Speaking of IRAs, you might consider converting a traditional IRA to a Roth IRA, from which no future taxes will be due. You must pay taxes on the balance you move over when converting to a Roth. But after market slides, your accrued gains — and thus your potential tax bill — is lower than where it had been.

As another consolation prize, you might be receiving a subsidy to invest, which should make it easier to accept occasional losses. In most 401(k) retirement plans, employers kick in anywhere from a few hundred to several thousand dollars a year in matching funds. View this free money as a cushion against losses.

Your portfolio maybe isn’t all that risky

Nobody likes to see those big red numbers flash on the TV screen, showing the stock market racking up massive daily losses. But chances are, your portfolio isn’t going down nearly as much in percentage terms, as most investors complement stock holdings with bonds and cash, which provide cushion during downdrafts.

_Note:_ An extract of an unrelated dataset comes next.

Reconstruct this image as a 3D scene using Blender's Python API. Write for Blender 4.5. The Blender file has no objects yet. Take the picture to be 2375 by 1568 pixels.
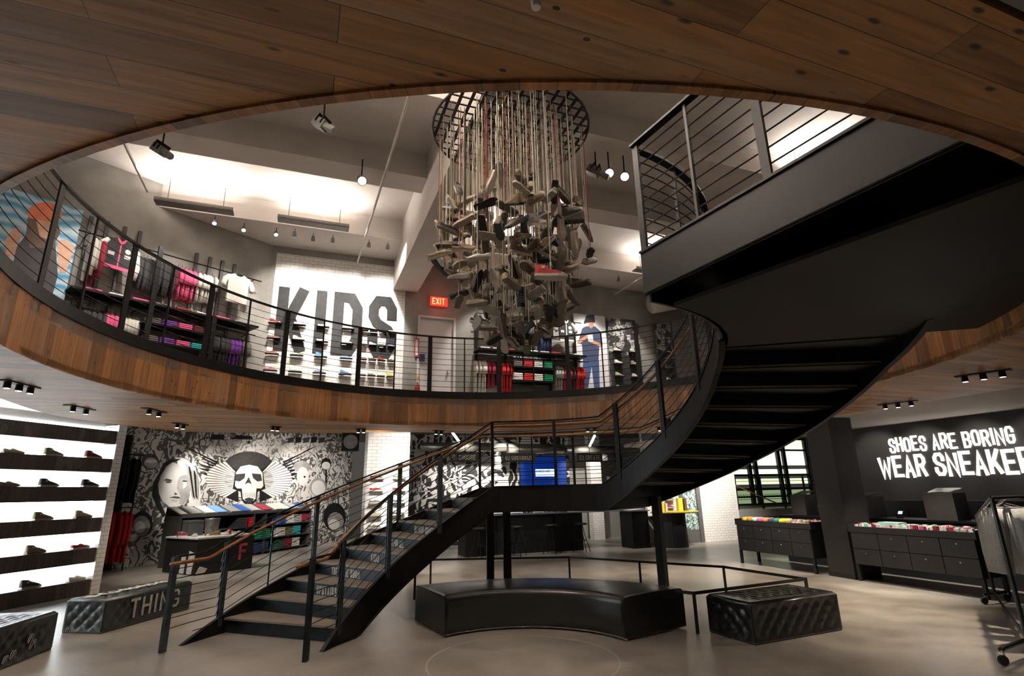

One way to check is to evaluate your portfolio’s “beta,” which measures sensitivity to market gyrations. You do this by dividing the percentage change for a market indicator such as the S&P 500 and comparing it to the percentage change in your portfolio over the same period. Suppose the S&P 500 falls 10% in a week while you suffer a paper loss of 5%. You would have a beta of 0.5, implying that your portfolio is only about half as volatile.

If the market keeps dropping — and you don’t make any changes — your beta and portfolio riskiness will decline further, because your stock holdings will represent a smaller slice of your portfolio.  Hence the potential wisdom of rebalancing or diverting new money to stocks or stock funds after a big drop, to raise your equity holdings so that you will have more punch for the next, inevitable bull run.